Continuando su programa expansionista, y una vez alcanzada la victoria tras la invasión de Cuba, Puerto Rico y las Islas Filipinas, el gobierno norteamericano se creyó invencible ante la pasividad de las principales potencias extranjeras y fijó su atención en el archipiélago Hawaiano. Con anterioridad a estos acontecimientos y ante el aumento de la inmigración japonesa y china durante 1895, Washington creó un ambiente de insurrección en las islas que dio como resultado el destronamiento de la reina Lilinokalani. Esta reina subió al trono de Hawaii como consecuencia de la muerte del rey Kalakaua. Con el propósito de desacreditar su imagen, la prensa satírica estadounidense la proyectó como “india demente, de labios gruesos, pies ásperos y descalzos; un hueso de caníbal adornando su cuello y una expresión estúpida que reflejaba su ascendencia barbárica.” Pero como los comerciantes americanos veían en Hawaii el camino a un mercado lucrativo de cuatrocientos millones de chinos, no dudaron en apoyar la insurrección incluso con dinero. De nuevo, la codicia envenenaba las mentes más avariciosas.

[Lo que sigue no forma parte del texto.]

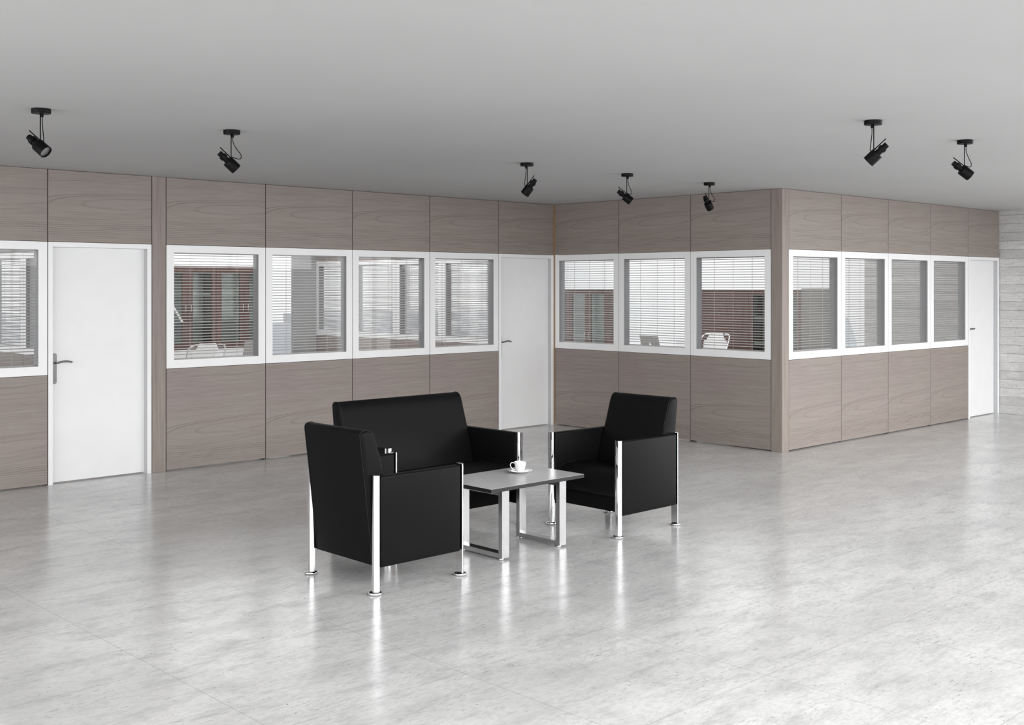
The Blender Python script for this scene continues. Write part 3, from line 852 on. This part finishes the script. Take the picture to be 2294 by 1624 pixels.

El Senado estadounidense, sin embargo, no consideró la anexión de Hawai hasta después de la derrota de la flota del almirante Cervera en Santiago de Cuba, y el 7 de julio de 1898, mediante una Resolución Conjunta, el archipiélago pasó a formar parte oficialmente de la nación americana, si bien no fue declarado estado de la Unión hasta sesenta y un años más tarde.